Em um discurso repleto de dados históricos, o vereador Xandó (PT) utilizou a tribuna no dia 21 de março, Dia Nacional das Matrizes Africanas e Nações do Candomblé, para denunciar a persistência do racismo e da intolerância religiosa no Brasil e, em especial, em Vitória da Conquista. O parlamentar, que também é ogã do Ilé Àse Èfòn Yèyé Omi Titun, fez um retrospecto histórico e trouxe exemplos recentes de discriminação contra as religiões de matriz africana.
Xandó iniciou seu discurso lembrando que a data foi instituída por lei sancionada pelo presidente Luiz Inácio Lula da Silva, de autoria do deputado federal Vicentinho (PT). Ele destacou que, apesar dos avanços legais, as religiões de matriz africana continuam sendo alvo de discriminação e violência. O vereador citou casos recentes que ilustram essa realidade, como o de uma escola que impediu uma estudante de assistir às aulas por estar vestindo roupas de candomblé, um motorista de aplicativo que se recusou a transportar uma família com trajes religiosos, e a destruição de um terreiro de Xangô em Vitória da Conquista em 2023.
Além disso, Xandó mencionou casos de restrições impostas por prefeituras, como a de Minas Gerais, que renovou o alvará de um terreiro de Umbanda com restrições religiosas, e a proibição de advogados de atuarem em tribunais por usarem trajes de candomblé. "Essa é a realidade do nosso país, essa é a realidade da nossa cidade", afirmou o vereador.
O parlamentar fez um resgate histórico para explicar as origens da intolerância religiosa no Brasil. Ele lembrou que, durante o período colonial e imperial, os negros escravizados eram proibidos de professar sua fé. Mesmo após a abolição da escravidão, em 1888, o Código Penal de 1890 criminalizava práticas como o espiritismo, a magia e o uso de talismãs, considerados "crimes contra a saúde pública". "Quem aqui nunca tomou um chá para cuidar das suas moléstias? Quem nunca botou um mastruz na sua ferida? Isso era crime", questionou Xandó.
Ele também citou o Código de Posturas da Imperial da Vila da Vitória, de 1842, que proibia "cantorias e rezas fúnebres em altas vozes depois das nove da noite" e o uso de "sambas e batuques". Mesmo no século XX, durante a gestão do prefeito Gerson Sales, em 1954, o Código de Posturas da cidade proibia "batuques, sambas e candomblés" sem licença das autoridades, enquanto bailes e reuniões familiares eram permitidos. "Mas o que é o candomblé, o que é o samba, se não a grande reunião familiar?", indagou o vereador, destacando a discriminação racial e religiosa que persiste até hoje.
A luta pela igualdade religiosa
Xandó destacou que, apesar das garantias constitucionais de liberdade religiosa, as religiões de matriz africana continuam sendo alvo de perseguição.
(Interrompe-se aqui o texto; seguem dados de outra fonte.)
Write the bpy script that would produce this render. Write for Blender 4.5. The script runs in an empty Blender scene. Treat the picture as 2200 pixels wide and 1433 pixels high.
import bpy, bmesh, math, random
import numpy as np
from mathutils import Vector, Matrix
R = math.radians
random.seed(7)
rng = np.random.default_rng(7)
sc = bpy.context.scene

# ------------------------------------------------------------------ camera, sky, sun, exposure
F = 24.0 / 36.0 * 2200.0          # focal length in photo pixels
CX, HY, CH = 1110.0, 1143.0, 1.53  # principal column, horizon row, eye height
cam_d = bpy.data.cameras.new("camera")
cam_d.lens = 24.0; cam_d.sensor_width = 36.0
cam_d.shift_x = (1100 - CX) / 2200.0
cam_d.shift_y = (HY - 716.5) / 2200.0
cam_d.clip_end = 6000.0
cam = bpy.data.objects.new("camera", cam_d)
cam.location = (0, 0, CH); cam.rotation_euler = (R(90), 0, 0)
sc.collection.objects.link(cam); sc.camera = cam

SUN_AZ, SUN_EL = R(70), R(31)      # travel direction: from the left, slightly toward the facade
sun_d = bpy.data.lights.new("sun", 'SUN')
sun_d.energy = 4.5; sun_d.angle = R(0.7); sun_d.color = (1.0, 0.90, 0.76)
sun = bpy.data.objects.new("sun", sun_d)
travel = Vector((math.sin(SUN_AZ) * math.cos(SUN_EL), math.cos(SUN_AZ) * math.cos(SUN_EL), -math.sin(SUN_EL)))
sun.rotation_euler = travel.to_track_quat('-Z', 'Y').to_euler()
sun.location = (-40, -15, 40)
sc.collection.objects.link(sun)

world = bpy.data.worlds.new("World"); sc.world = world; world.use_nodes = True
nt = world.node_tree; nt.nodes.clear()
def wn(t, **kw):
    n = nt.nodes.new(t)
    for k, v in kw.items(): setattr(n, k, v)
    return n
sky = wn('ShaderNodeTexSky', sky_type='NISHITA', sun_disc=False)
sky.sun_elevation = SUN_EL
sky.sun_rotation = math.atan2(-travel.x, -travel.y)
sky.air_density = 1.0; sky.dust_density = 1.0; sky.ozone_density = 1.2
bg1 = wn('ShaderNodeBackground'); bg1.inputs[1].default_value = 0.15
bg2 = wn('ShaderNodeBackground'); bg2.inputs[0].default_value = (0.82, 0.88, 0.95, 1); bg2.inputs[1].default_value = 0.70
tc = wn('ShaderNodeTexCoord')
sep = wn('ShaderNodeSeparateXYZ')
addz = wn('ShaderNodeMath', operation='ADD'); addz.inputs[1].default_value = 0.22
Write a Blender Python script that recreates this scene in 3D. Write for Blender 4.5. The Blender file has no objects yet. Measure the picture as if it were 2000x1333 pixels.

Ele lembrou que, na Bahia, vigorou um decreto que exigia alvará de registro e licença da polícia para o funcionamento de terreiros. "Essa é a história da perseguição às religiões de matriz africana no Brasil. A única religião que foi crime no Brasil. Nenhuma outra foi", afirmou.
O vereador também criticou projetos de lei que visam combater o "aviltamento à fé cristã", questionando quantas igrejas ou templos evangélicos foram destruídos em Vitória da Conquista. "Mas terreiro aconteceu agora em 2023. É disso que nós estamos passando", disse, referindo-se ao recente caso de destruição de um terreiro na cidade.
Conquistas e homenagens
Xandó celebrou algumas conquistas recentes, como uma decisão judicial histórica obtida em 2022 que impediu a prefeitura de cobrar IPTU dos terreiros. Ele destacou o trabalho de sua assessoria em parceria com a articulação de terreiros do município para alcançar essa vitória.
O vereador também homenageou os ancestrais e líderes religiosos que resistiram à perseguição ao longo dos anos, citando nomes como Pai Antônio de Borocó, Mãe Lucília, Mãe Maria de Braulino, Mãe Vitória de Petu, Pai Zé Pequeno, Mãe Maria Tupinambá, Mãe Tilinha e Pai Maron. "Saúdo aqui a memória dos nossos ancestrais", disse Xandó.
Conclusão e mensagem de resistência
Ao encerrar seu discurso, o vereador deixou uma mensagem de resistência e esperança. "Eu encerro aqui deixando o meu motumbá, meu okolofé, meu mukuiu, e a bênção aos meus mais velhos e aos meus mais novos. E que esse dia de tradições de matriz africana e de candomblé seja de muito axé para quem é de axé e para outros que tenham a sua fé", disse Xandó, finalizando com uma saudação a Oxalá.